De todo ese “ultracosmopolitismo acelerado”, a García Ibarra le divierte “quienes escriben que viven entre dos ciudades: vivo entre Nueva York y Tokyo, vivo entre Singapur y Barcelona, vivo entre Melbourne y San Francisco. Yo voy a empezar a poner que vivo a caballo entre Elche y Santa Pola”. Y es que a veces nuestras proyecciones sobre la ciudad rozan el absurdo o recuperan, con forma de meme, el humor más rancio y esencialista (como esas comparaciones entre Madrid y Barcelona y el supuesto carácter de sus habitantes). García Ibarra defiende que no es necesario moverse tanto: “Para conocer a fondo un lugar, tienes que habitarlo, vivir allí el tiempo suficiente como para, por ejemplo, tener que ir a una tienda de suministros de fontanería o para ver cómo el hijo de tu vecino, que era un bebé, luego es un niño, luego un adolescente, e ir comprobando cómo cambia la música que sale de su habitación y que se cuela por tu ventana. Mirado con ojo de cineasta, eso que pasa en las tiendas de reparación de electrodomésticos, que no se vive si solo estás tres meses en un sitio, es lo que más ayuda a crear”.
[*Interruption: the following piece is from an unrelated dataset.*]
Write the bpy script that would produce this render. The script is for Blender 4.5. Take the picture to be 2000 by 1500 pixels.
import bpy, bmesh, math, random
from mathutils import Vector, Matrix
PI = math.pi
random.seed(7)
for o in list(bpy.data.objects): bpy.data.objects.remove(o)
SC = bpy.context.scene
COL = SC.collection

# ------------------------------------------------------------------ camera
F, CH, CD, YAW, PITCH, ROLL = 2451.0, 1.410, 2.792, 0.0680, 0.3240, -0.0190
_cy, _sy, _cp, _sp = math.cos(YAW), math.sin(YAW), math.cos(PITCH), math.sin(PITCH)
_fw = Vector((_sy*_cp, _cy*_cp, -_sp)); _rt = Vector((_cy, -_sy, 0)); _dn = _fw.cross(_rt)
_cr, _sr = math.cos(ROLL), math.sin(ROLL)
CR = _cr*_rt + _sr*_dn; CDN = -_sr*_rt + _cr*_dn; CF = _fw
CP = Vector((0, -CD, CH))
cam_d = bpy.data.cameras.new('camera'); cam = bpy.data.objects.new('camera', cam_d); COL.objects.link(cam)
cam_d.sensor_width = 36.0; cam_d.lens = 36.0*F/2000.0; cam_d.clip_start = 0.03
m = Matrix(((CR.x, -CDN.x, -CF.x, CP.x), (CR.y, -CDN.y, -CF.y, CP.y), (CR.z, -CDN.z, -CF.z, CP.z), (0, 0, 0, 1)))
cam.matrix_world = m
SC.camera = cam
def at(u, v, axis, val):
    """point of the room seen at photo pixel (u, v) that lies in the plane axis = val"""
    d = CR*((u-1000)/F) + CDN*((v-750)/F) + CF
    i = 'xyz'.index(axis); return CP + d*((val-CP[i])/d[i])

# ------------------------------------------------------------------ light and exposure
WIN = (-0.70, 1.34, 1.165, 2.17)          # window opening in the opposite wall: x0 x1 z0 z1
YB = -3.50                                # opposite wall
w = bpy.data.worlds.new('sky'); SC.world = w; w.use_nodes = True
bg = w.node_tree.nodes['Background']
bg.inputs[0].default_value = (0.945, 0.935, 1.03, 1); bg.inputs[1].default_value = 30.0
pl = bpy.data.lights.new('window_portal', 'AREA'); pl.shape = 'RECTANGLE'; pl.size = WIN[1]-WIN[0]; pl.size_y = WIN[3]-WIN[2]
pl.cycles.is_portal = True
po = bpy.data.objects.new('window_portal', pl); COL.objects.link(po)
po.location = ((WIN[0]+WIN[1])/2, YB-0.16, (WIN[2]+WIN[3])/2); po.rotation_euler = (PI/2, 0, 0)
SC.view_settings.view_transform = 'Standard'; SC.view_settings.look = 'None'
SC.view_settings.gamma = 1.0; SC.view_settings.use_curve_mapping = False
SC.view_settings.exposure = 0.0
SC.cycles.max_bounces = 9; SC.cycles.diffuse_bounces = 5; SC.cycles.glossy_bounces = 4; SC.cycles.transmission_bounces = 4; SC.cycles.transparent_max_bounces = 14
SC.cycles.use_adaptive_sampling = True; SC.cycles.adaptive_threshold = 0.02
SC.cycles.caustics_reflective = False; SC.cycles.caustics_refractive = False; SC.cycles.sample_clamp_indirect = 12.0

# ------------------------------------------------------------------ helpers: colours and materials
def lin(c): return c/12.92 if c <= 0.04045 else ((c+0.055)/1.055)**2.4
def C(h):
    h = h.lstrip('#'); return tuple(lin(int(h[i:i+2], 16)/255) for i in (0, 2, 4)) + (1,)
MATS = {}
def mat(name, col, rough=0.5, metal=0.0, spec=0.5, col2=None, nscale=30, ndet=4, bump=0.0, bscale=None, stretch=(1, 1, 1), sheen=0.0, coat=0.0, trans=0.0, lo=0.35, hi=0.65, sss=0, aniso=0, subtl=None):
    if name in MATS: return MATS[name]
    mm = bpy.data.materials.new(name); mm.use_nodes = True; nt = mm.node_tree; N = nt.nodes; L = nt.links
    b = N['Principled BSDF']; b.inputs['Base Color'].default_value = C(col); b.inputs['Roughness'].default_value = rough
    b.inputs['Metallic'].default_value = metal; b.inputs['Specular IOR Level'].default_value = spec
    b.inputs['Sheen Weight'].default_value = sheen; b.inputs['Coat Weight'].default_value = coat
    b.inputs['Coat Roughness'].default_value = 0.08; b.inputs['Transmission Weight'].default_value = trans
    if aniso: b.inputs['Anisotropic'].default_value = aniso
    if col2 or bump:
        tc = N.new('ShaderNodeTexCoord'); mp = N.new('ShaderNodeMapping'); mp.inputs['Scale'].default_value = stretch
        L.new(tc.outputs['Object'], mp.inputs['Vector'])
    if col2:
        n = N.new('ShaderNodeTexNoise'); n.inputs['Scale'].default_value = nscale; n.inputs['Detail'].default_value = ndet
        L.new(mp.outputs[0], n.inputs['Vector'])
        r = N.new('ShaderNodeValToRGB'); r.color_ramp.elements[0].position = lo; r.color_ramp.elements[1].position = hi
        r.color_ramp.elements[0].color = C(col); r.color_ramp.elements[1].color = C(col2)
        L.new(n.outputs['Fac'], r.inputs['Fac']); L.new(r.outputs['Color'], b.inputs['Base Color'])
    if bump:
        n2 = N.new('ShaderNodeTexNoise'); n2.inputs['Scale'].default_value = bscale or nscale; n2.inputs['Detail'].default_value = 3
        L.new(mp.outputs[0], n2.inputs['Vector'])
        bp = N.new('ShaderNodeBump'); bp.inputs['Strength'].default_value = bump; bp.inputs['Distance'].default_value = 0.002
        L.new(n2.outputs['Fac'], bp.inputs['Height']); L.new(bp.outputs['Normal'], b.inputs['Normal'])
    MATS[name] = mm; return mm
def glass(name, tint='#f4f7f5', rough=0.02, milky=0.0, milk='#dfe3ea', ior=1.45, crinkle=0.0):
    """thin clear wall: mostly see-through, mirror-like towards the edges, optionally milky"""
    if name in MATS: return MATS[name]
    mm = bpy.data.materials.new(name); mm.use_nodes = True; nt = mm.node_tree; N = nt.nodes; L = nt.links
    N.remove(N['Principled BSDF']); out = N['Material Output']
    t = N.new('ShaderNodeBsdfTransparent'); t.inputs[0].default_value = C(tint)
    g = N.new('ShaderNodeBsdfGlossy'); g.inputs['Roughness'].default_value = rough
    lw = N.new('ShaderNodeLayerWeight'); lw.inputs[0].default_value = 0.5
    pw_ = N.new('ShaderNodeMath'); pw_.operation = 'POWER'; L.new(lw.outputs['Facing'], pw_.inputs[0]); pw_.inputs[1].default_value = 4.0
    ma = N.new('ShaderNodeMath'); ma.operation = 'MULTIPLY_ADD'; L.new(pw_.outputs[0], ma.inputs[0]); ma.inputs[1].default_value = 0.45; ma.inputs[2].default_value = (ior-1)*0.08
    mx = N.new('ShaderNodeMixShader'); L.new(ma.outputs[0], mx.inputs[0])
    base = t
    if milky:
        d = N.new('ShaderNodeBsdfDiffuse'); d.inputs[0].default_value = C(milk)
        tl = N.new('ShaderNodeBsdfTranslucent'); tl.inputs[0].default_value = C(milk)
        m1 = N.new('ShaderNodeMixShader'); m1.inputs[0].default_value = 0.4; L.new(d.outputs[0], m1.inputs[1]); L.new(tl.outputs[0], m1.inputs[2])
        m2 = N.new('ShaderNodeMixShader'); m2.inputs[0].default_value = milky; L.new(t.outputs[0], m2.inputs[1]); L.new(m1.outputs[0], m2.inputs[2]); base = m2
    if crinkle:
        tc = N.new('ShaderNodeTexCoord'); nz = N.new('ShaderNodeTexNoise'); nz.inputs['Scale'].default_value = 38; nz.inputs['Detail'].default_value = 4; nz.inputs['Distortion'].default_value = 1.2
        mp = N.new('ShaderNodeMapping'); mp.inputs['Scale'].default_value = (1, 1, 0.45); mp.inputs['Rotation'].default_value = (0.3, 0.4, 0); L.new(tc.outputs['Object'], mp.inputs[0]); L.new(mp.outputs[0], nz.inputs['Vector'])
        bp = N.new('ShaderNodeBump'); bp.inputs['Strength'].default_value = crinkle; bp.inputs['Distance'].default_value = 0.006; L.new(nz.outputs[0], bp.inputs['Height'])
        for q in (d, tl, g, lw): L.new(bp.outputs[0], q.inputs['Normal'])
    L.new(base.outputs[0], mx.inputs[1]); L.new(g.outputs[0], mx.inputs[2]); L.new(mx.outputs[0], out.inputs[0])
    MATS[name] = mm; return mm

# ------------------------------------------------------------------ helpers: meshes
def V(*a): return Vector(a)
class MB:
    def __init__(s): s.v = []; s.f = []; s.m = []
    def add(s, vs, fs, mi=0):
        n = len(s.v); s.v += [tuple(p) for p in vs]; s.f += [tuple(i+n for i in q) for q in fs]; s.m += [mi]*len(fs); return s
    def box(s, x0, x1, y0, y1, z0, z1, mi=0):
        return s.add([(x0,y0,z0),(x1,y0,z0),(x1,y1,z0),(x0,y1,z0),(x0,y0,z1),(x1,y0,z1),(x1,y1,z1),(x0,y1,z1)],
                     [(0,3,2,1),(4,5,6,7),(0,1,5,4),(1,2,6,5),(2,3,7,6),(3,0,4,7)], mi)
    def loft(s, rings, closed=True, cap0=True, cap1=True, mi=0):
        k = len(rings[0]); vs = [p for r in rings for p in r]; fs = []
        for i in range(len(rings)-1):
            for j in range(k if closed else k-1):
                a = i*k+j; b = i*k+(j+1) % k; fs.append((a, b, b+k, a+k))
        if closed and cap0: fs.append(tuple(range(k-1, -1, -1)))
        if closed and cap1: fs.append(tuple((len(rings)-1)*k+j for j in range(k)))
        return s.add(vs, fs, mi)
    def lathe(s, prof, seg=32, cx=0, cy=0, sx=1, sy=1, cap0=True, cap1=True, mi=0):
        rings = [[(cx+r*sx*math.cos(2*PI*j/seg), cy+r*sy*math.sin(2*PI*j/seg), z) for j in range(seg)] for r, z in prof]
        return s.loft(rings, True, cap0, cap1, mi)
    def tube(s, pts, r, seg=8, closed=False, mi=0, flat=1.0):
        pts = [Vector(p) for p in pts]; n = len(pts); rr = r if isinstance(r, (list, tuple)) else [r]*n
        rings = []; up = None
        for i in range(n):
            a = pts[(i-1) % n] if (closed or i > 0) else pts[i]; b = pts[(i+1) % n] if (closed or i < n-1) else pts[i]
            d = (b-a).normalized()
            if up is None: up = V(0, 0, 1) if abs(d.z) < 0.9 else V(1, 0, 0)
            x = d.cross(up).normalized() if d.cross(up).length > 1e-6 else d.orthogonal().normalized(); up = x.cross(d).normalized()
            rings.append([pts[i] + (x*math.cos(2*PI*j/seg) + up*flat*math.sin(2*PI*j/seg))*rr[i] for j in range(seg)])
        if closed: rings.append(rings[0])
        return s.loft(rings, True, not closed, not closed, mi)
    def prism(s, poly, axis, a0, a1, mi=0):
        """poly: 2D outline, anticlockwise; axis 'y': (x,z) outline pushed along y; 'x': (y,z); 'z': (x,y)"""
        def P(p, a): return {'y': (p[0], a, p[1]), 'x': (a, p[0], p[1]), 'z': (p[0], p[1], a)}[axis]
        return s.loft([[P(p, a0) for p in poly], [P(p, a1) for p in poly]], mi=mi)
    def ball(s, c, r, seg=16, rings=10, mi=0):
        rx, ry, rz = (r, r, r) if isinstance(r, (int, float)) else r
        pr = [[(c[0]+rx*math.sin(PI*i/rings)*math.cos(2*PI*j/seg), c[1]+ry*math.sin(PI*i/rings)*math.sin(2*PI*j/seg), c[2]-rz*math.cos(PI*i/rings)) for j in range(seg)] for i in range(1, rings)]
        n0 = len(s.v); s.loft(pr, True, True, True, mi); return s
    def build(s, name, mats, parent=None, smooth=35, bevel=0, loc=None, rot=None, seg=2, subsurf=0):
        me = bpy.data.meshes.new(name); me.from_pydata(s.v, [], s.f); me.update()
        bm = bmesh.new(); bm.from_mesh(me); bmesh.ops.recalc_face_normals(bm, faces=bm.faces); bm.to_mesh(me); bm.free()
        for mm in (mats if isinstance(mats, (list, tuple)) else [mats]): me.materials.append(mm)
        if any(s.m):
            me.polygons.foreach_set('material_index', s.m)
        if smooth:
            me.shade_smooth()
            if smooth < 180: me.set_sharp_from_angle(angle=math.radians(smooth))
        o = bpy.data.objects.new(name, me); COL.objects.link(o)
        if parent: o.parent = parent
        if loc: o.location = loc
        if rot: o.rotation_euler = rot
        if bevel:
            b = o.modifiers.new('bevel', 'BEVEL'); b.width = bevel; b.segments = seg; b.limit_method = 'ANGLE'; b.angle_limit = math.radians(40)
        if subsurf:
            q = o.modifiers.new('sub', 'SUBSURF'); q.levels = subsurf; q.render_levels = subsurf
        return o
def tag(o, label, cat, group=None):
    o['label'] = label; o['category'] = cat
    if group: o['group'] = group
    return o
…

Pero parece que “el modelo” consiste, precisamente, en que los ciudadanos se estén desplazando constantemente. Eso sí, entre metrópolis que más de cincuenta años después de que Henri Lefebvre describiera el “derecho a la ciudad” (“el derecho a la libertad, a la individualización en la socialización, al hábitat y al habitar; derecho a la obra, a la actividad participativa y derecho a la apropiación muy diferente del derecho a la propiedad”) cada vez se alejan más de estar en condiciones de garantizarlo.